If there is one Marvel property that I have always wanted to see but never thought I would see on the big screen, it’s Thor. Now the Disney/Marvel juggernaut has the will and the capital to push towards an Avengers film and they need Thor, so through some stroke of strange creative and financial synergy, we have Kenneth Branagh’s THOR. Those three words sort of blow my mind.
I loved a lot about the Thor. Loki as played by Tom Hiddleston is nearly perfect. Chris Hemsworth makes a good God of Thunder, at least if you are looking for the Ultimate version of the character dressed up in something like the original Thor’s costume. Heimdall is great as the guardian of the Rainbow Bridge and all of the S.H.I.E.L.D. stuff is fun but maybe a bit of a sidetrack. The Frost Giants, though not as big as I would have imagined, actually look pretty scary with their blood-red eyes and ice weapons. All of the humor even works, and that surprised me. The trailers made the movie look goofy, and while the Thor comics are no strangers to goofy, I didn’t want the comedy to bring the film down. It doesn’t. In fact it helps to add some energy in spots where there isn’t much.
Thor is another superhero origin story but one with a slightly different spin. Since Thor already has his powers as a God of Asgard and son of Odin, there’s no need to explain how he got them. Instead, Odin strips Thor of his powers for being an arrogant prick and the middle of the film is spent watching the hero try to do something worthy of the King of Asgard. It’s a theme right out of the comics, but it gets a little tedious. The same idea was handled with much more humanity in Superman 2.
The film switches between following the Earthly exploits of a depowered Thor and the Asgardian shenanigans of Loki as he moves pieces around to get what he wants. Only, without some background in the comics, I’m not sure that Loki’s motivations are all that clear until the film’s final minutes. This is where the comics tend to excel beyond their film adaptations. In almost any Thor book where Loki figures you will find a panel or two where Loki is scheming and maybe even letting slip some of his plan. In the movie version of Thor, Loki always seems a little dark and a little off but is he trying to win Odin’s love, or steal the throne, or show up his brother? There’s a bit at the end where he explains it, but the film could have spent more time with Loki and less with the useless Warriors Three so that we’d care.
I think that the biggest challenge with bringing Thor to the screen has nothing to do with the sets or designs or effects–it has to do with the fact that the story of Thor is really the story of Loki. Thor is the golden child, the perfect warrior, the favorite son, and the nearly invincible God of Thunder. Like Superman, he’s a little boring because nothing really hurts him and he swooshes around with his red cape and saves the day. But what makes the comics interesting is the dynamic that Thor has with his brother who is weak, put-upon, different, and who ultimately becomes one of the greatest villains in the Marvel universe simply because he is living in Thor’s shadow. That stuff in The Lord of the Rings with Boromir and Faramir and the father with a most favorite son–THAT’S what the Thor and Loki story is about.
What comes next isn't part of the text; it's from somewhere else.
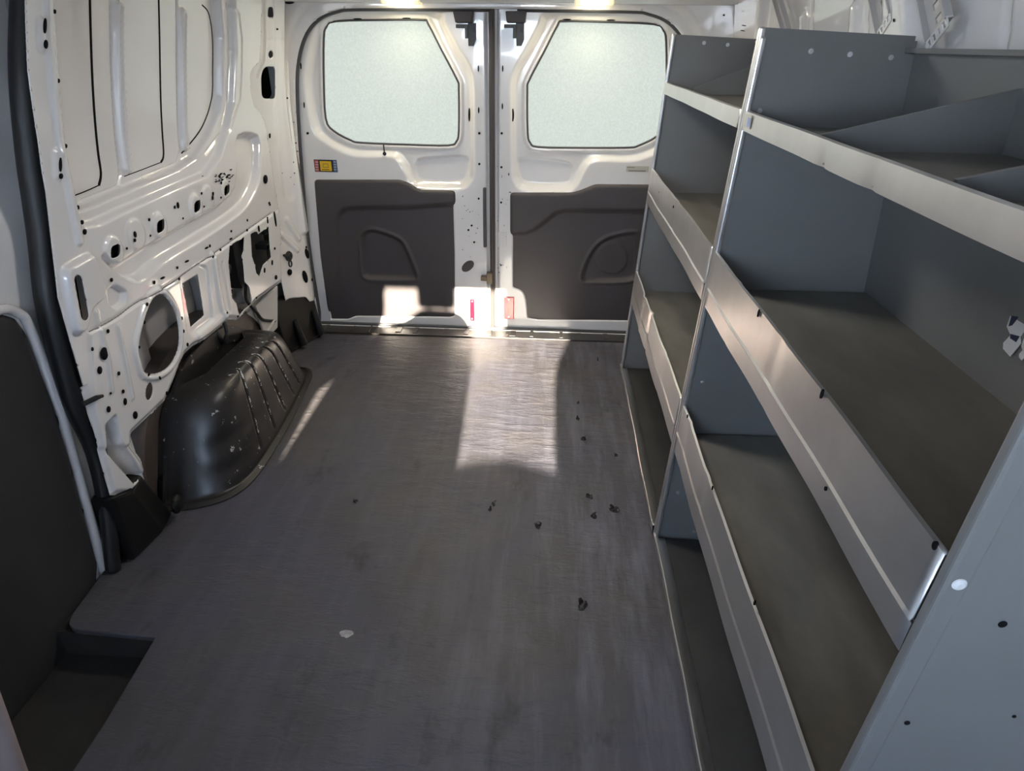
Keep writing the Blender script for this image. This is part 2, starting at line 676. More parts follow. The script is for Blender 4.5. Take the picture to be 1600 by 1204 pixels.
# ---- step well of the side door
b = MB()
b.box(-0.98, -0.56, -0.3, 1.02, -0.11, -0.09)          # tread
b.box(-0.98, -0.56, 0.996, 1.02, -0.09, -0.016)        # riser towards the load floor
b.box(-0.60, -0.57, -0.3, 1.0, -0.09, -0.016)          # riser beside the mat
tag(b.build('step_well', WELL), kind='structure')

# subfloor under the mat, up to the sill
b = MB()
b.box(-0.96, 0.98, 1.0, 2.86, -0.05, -0.016)
b.box(-0.57, 0.98, -0.95, 1.0, -0.05, -0.016)
tag(b.build('subfloor', WELL), kind='structure')

# ---- rear sill plate with low ribs
b = MB()
b.box(-0.86, 0.86, 2.722, 2.85, -0.016, -0.003)
for i in range(15):
    x = -0.80 + i * 0.11 + random.uniform(-0.02, 0.02)
    b.box(x, x + random.uniform(0.008, 0.03), 2.755 + random.uniform(0, 0.02), 2.835, -0.004, random.uniform(-0.002, 0.0005))
b.box(-0.86, 0.86, 2.735, 2.747, -0.004, 0.003)
tag(b.build('trim_1', SILL, bevel=0.0015), kind='structure')

# ---- left body side: one stamped inner panel
outline = pxmap(W, [(40, -60), (40, 0), (44, 110), (60, 220), (72, 300), (91, 465), (112, 540), (137, 625), (155, 694), (177, 774),
                    (208, 772), (221, 756), (229, 735), (224, 717), (207, 694), (206, 677), (232, 652), (258, 627), (267, 606),
                    (274, 590), (281, 570), (289, 553), (302, 541), (325, 528), (344, 512), (352, 503), (358, 499), (372, 500), (400, 470), (441, 440),
                    (438, 380), (434, 320), (427, 280), (421, 235), (414, 192), (408, 177), (398, 167), (392, 145), (391, 116), (395, 106), (405, 97), (408, 62), (409, 0), (409, -60)])
oval = crom(pxmap(W, [(241, 462), (250, 460), (261, 471), (271, 490), (276, 517), (275, 542), (267, 562), (255, 576), (239, 583),
                      (222, 581), (217, 566), (212, 548), (214, 530), (219, 508), (226, 485), (233, 470)]), 3)
rect_h = pxmap(W, [(287, 443), (311, 428), (321, 492), (300, 511)])
h3 = pxmap(W, [(357, 384), (364, 379), (380, 370), (379, 392), (376, 400), (379, 414), (381, 440), (388, 448), (393, 476), (382, 483), (376, 494), (371, 489), (368, 474), (361, 466), (355, 410)])
h4 = pxmap(W, [(390, 365), (400, 361), (402, 366), (418, 354), (420, 382), (422, 402), (410, 413), (404, 432), (399, 427), (396, 412), (392, 400)])
slot = stroke(pxmap(W, [(112, 438), (122, 491)]), 0.013)
sq_holes = [rounded(pxmap(W, [(c[0] - w, c[1] - h + 3), (c[0] + w, c[1] - h - 3), (c[0] + w, c[1] + h - 3), (c[0] - w, c[1] + h + 3)]), 0.012)
            for c, w, h in (((177, 392), 7.5, 10), ((248, 353), 6, 9.5), ((305.5, 322), 5, 8.5), ((352, 296.5), 4.2, 7.5))]
ov2 = pxmap(W, ell(231, 611, 5.6, 14, 8, 16))
ov3 = pxmap(W, ell(158, 552, 5.4, 10, 0, 16))
ov4 = pxmap(W, ell(152, 578, 3.4, 6.2, 0, 12))
ov5 = pxmap(W, ell(414, 280, 3.2, 7.0, 0, 12))
P_out, P_oval, P_rect, P_h3, P_h4 = poly(outline), poly(oval), poly(rect_h), poly(h3), poly(h4)
holes = [P_oval, P_rect, P_h3, P_h4, slot] + [poly(q) for q in sq_holes] + [poly(ov2)]


def wl_keep(U, V):
    s = P_out(U, V)
    for h in holes:
        s = np.maximum(s, -h(U, V))
    return s


recess = poly(pxmap(W, [(88, -70), (88, 0), (96, 120), (107, 235), (118, 305), (130, 330), (148, 325), (190, 307), (230, 290), (290, 265), (318, 246), (338, 214), (355, 176), (359, 150), (360, 60), (352, -70)]))
ledge = poly(pxmap(W, [(88, -70), (88, 0), (96, 120), (107, 235), (122, 318), (134, 352), (158, 348), (190, 332), (250, 305), (325, 272), (345, 243), (358, 200), (366, 160), (370, 80), (368, -70)]))
flange = stroke(pxmap(W, [(74, -70), (74, 0), (76, 60), (80, 110), (92, 220), (106, 290), (117, 345), (123, 376)]), 0.010)
skin_l = [stroke(pxmap(W, q, -0.05), 0.0035) for q in (
    [(172, -60), (173, 60), (176, 150), (183, 240), (187, 272), (183, 291), (128, 313)],
    [(275, -60), (276, 60), (277, 150), (281, 235), (276, 255), (222, 276)],
    [(340, 8), (350, 22), (355, 60), (355, 110), (353, 155), (338, 200), (308, 240)])]
ribs = [stroke(pxmap(W, q, -0.04), 0.013) for q in ([(188, 12), (188, 80), (192, 170), (201, 262)], [(288, 22), (287, 90), (288, 160), (291, 228)])]
ribs_in = [stroke(pxmap(W, q, -0.04), 0.004) for q in ([(188, 12), (188, 80), (192, 170), (201, 262)], [(288, 22), (287, 90), (288, 160), (291, 228)])]
channel = poly(crom(pxmap(W, [(163, 402), (182, 416), (200, 407), (232, 386), (262, 369), (290, 352), (320, 335), (345, 320), (364, 303), (371, 285), (372, 250), (373, 215),
                             (403, 215), (406, 250), (404, 280), (395, 303), (380, 325), (350, 348), (300, 380), (255, 408), (228, 431), (210, 436), (190, 427)]), 3))
seam = stroke(pxmap(W, [(140, 518), (180, 497), (215, 472), (262, 446), (300, 420), (350, 385), (400, 350), (424, 333)]), 0.003)
lower = poly(pxmap(W, [(138, 520), (180, 499), (215, 474), (262, 448), (300, 422), (350, 387), (400, 352), (440, 325), (450, 460), (380, 560), (260, 660), (190, 700), (150, 700)]))
pad = poly(rounded(pxmap(W, [(94, 420), (139, 396), (147, 410), (160, 455), (156, 468), (138, 480), (128, 520), (112, 520)]), 0.02))
penta = poly(rounded(pxmap(W, [(169, 455), (180, 445), (198, 456), (197, 472), (181, 483), (172, 476)]), 0.008))
pocket = poly(pxmap(W, [(164, 664), (179, 650), (189, 694), (224, 742), (211, 755), (168, 706)]))
crease1 = stroke(pxmap(W, [(150, 488), (158, 530), (166, 560), (172, 610)]), 0.005)
crease2 = stroke(pxmap(W, [(182, 510), (190, 550), (198, 590), (204, 620)]), 0.005)
vrib1 = stroke(pxmap(W, [(331, 400), (336, 440), (343, 480), (347, 492)]), 0.011)
vrib2 = stroke(pxmap(W, [(347, 412), (352, 450), (358, 485)]), 0.006)
sq_pads = [stroke([np.mean(np.array(q), 0)] * 2, 0.034) for q in sq_holes]
disc_pads = [stroke([W(212, 366)] * 2, 0.038), stroke([W(325, 308)] * 2, 0.034)]
lowbar = stroke(pxmap(W, [(310, 524), (331, 508), (350, 492)]), 0.014)
winframe = poly(rounded(pxmap(W, [(280, 436), (313, 412), (323, 418), (332, 500), (300, 526), (292, 520)]), 0.015))
vslots = [stroke(pxmap(W, q), 0.009) for q in ([(64, 36), (65, 72)], [(88, 240), (89, 276)])]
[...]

Why couldn’t we have seen more of that here?
This is where the financial and creative energies behind a giant film like this fight one another, and it doesn’t take Heimdall’s all-seeing eyes to know which is going to win. After all, these films exist to make money for Marvel, to sell toys and Dr. Pepper and to push the company toward even bigger and more profitable pictures in the future. Thor is actually a pretty small story. It’s not ripped from cross-realm epics like so many of the great Thor comics. It’s a character piece but it gets a little lost when it has to deliver action and fantasy and characters destined for the toy shelves. Without Thor’s mother, Sif, the Warriors Three, and some of the Earthly non-adventure, the film could have lingered a while on the tension between Loki and Thor. They are brothers, they love each other, and yet they are opposite sides of a coin. There are tons of recent Thor comics that do a great job of wringing the pathos out of that relationship, but in the film, there’s not enough time to see that bond to care what happens to it in the end.
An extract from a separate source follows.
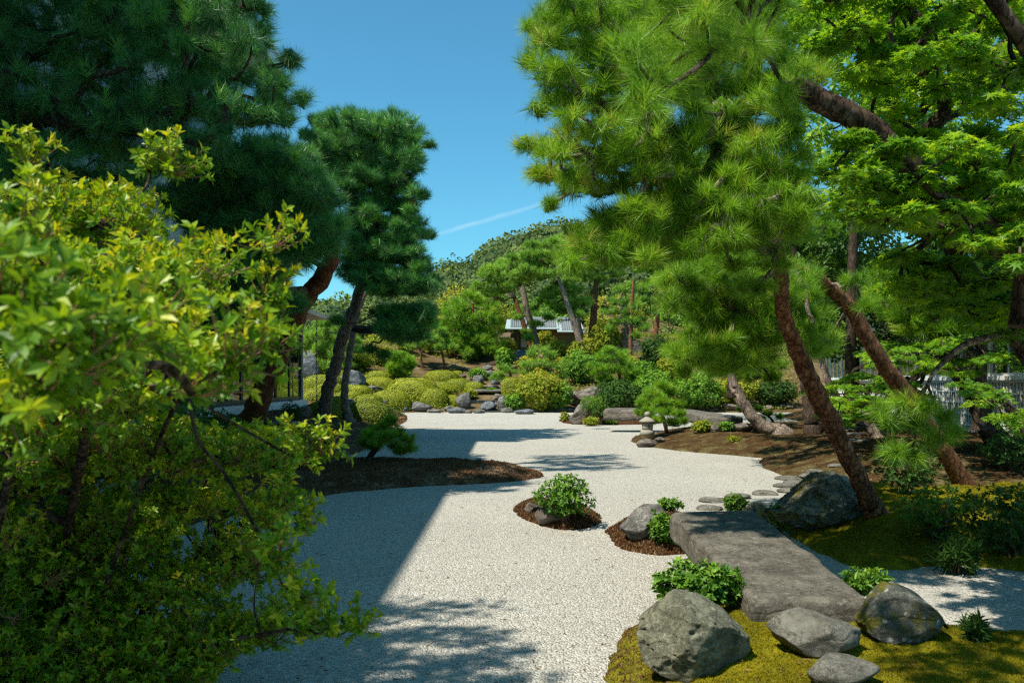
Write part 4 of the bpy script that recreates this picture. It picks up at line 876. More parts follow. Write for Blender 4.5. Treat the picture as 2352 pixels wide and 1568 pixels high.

I’m a lifelong Thor fan and at the end of this film I didn’t jump up an applaud or get teary or feel excited about his further adventures, and that’s a problem. Thor is a tough property to do as a summer blockbuster but it’s not impossible. Branagh has so many of the right ingredients here and he hits some very specific notes with grace, but he never quite goes for the gut punch that the story of Thor and Loki requires.
I enjoyed the film on the whole. The Destroyer was awesome, the Rainbow Bridge was well-done, the scope of where this story could go was laid out, and there were enough moments faithful to the comics to keep me smiling. The 3D was fine but not all that helpful. But Thor definitely feels like a prelude to the Avengers which is kind of exciting and disappointing all at once. I wanted to see something with a little more depth–not grim and gritty Thor, but just something that worked on the emotional level.